#byNWR: Too Old to Die Young - Episode 6: The High Priestess

After the tumultuous exercise in transgression and ultraviolent chase thriller action that was the fifth episode in Danish provocateur Nicolas Winding Refn’s Los Angeles crime saga Too Old to Die Young, the show pumps the brakes as it catches back up with the Mexican cartel.  As its new King and Queen, Yaritza (Cristina Rodlo) and Jesus (Augusto Aguilera) are sworn in under oath of marriage, laying out the chess pieces by relocating back to the United States with orders that the Nigerian crimelord Damian (Babs Olusanmokun) be taken out.  

Delaying the opening titles until a dance sequence/shootout, roughly twenty minutes into the episode, already the plot is thickening as the style becomes more heightened in surreal dreaminess and the violence steadily becomes more startling in its extremity.  Let it be said though, the sight of Damian dancing to Prince Buster's Ten Commandments as multicolored neon-fluorescent lights hit his face in an open back alleyway is a most delightful Refn abstraction.
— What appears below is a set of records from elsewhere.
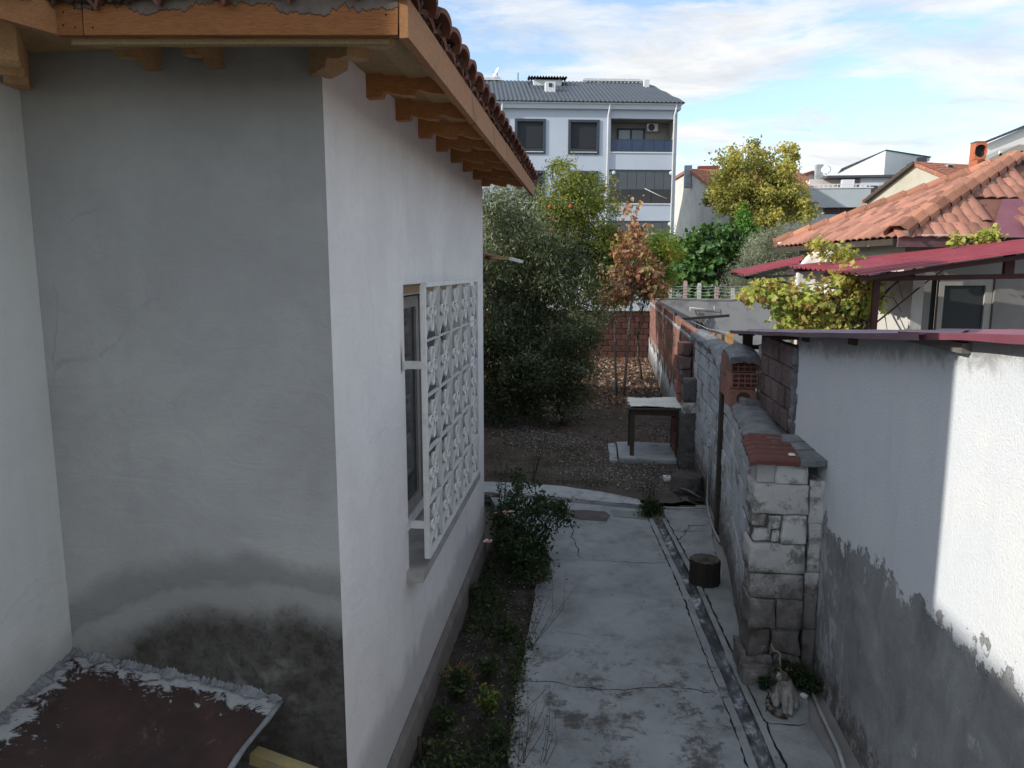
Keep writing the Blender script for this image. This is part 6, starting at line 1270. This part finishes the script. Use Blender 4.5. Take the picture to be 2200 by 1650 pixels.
u_fig = leaf_unit('leaf', figp, 'fig'); u_brown = leaf_unit('leaf', brownp, 'oval'); u_vine = leaf_unit('leaf', vinep, 'lobed')
# dark olive by the house, two stems
t = thing('dark_olive_tree', 'big dark olive tree with dense drooping foliage beside the plastered house', 'tree', (-1.4, 14.5, 0))
f, CC = foliage('crown', t, lf_olive, [(-1.6, 14.8, 2.9, 1.1, 1.2, 1.2), (-.75, 14.6, 2.4, .8, 1.0, 1.05), (-1.9, 13.9, 1.4, .9, .9, 1.0), (-1.1, 13.9, 1.2, .8, .9, .8), (-.3, 14.6, 2.9, .35, .5, .5), (-1.3, 14.2, 3.6, .5, .6, .6), (.12, 14.4, 2.15, .28, .5, .85), (-.55, 14.0, 3.3, .22, .3, .45), (-1.9, 14.0, 3.9, .3, .4, .5)], 360, 120, .30, .088, .26, 1, droop=.7, shell=.35); f['kind'] = 'stuff'
limbs(t, m_bark, (-1.3, 14.4, 0), .11, CC, 1, .5, 110); 
t = thing('low_olive_bush', 'rounded dark olive bush with feathery sprays hanging near the ground', 'tree', (-.4, 13.2, 0))
f, CC = foliage('crown', t, lf_olive, [(-1.6, 13.3, .55, .7, .6, .5), (-.7, 13.2, .5, .6, .5, .42), (-.35, 13.4, 1.25, .52, .6, .75), (-1.0, 13.2, 1.0, .6, .6, .62), (-.3, 13.5, .62, .42, .5, .35), (-.05, 13.7, 1.6, .3, .4, .45)], 270, 110, .18, .075, .22, 2, droop=.2, shell=.4); f['kind'] = 'stuff'
limbs(t, m_bark, (-.45, 13.4, 0), .06, CC, 2, .5, 30)
t = thing('grey_leaved_tree', 'grey-green leaved tree rising behind the eave corner of the plastered house', 'tree', (-2.3, 17, 0))
f, CC = foliage('crown', t, lf_silver, [(-2.0, 17.2, 3.9, .8, .9, 1.1), (-2.3, 16.6, 2.7, .8, .9, 1.0), (-1.5, 16.9, 3.2, .6, .7, .9)], 120, 100, .28, .10, .26, 3, droop=.3); f['kind'] = 'stuff'
limbs(t, m_palebark, (-2.2, 17, 0), .10, CC, 3, .5, 40)
# pomegranates
t = thing('pomegranate_tree', 'tall yellow-green pomegranate tree with red fruits in front of the apartment block', 'tree', (-.6, 19.3, 0))
f, CC = foliage('crown', t, lf_pom, [(-.75, 19.3, 4.7, .55, .7, 1.0), (.1, 19.4, 4.45, .6, .6, .75), (-.95, 19.0, 3.7, .8, .7, .9), (0, 19.2, 3.4, .85, .8, .9), (-1.5, 19.4, 4.3, .32, .4, .5), (.5, 19.3, 4.2, .3, .3, .5)], 210, 110, .22, .095, .34, 4, droop=.1, shell=.3); f['kind'] = 'stuff'
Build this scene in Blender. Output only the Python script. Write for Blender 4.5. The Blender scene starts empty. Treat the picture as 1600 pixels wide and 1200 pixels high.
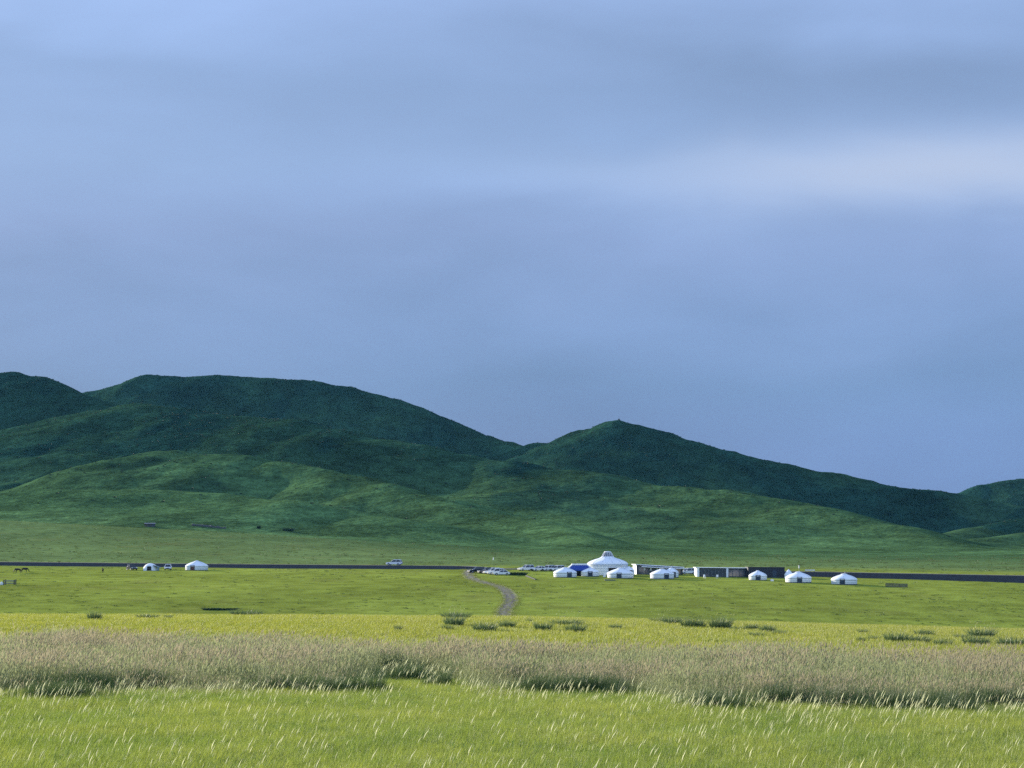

What particularly sets this episode apart from the pack is that we’re finally allowed insight into the head and past life of Jesus and the depraved depths of his connection to his mother as well as his bloodlust for revenge for her death.  Jesus is a near silent character for most of the show and seeing him granted a full-blown monologue filling in the gaps of his back history we’ve wondered about for the first six episodes is more than a little jarring though it’s the first time we get slightly closer to this character. 


The episode also grants equal room for the ever mysterious and dangerous Yaritza to flesh out her character some more, focusing on the partnership with Jesus and how they back one another up.  Late into the episode is a curious sequence where she runs into none other than Martin Jones’ (Miles Teller) girlfriend Janey (Nell Tiger Free) and engages in a guessing game with a startlingly nasty finish. 

Playing like a direct sequel to the second episode The Lovers with many of the recurring Cliff Martinez musical cues from that episode playing out to operatic effect here, The High Priestess scales back the energy of the previous episode The Fool in favor of allowing breathing room for the new leaders of the Mexican cartel to make themselves known to the viewer.  Up until this point we had only really come to know Jesus as a chilly sociopath.  While his aura of cool detachment remains intact here, that we’re allowed to see him open up for the first time is a most rewarding development in the story, even leaving room for sympathy for his plight.


With four episodes left to go in the ever shape-shifting crime saga, Too Old to Die Young is shaping up to be the densest mobster epic in recent memory, Refn’s The Godfather or Goodfellas if you will.  Thus far it has been a wild and elongated ride which at first glance tests the patience of the viewer but having waded through much of it by now, the thrill of the narrative hook once sunken in is a hard one for this longtime Refn fan to shake!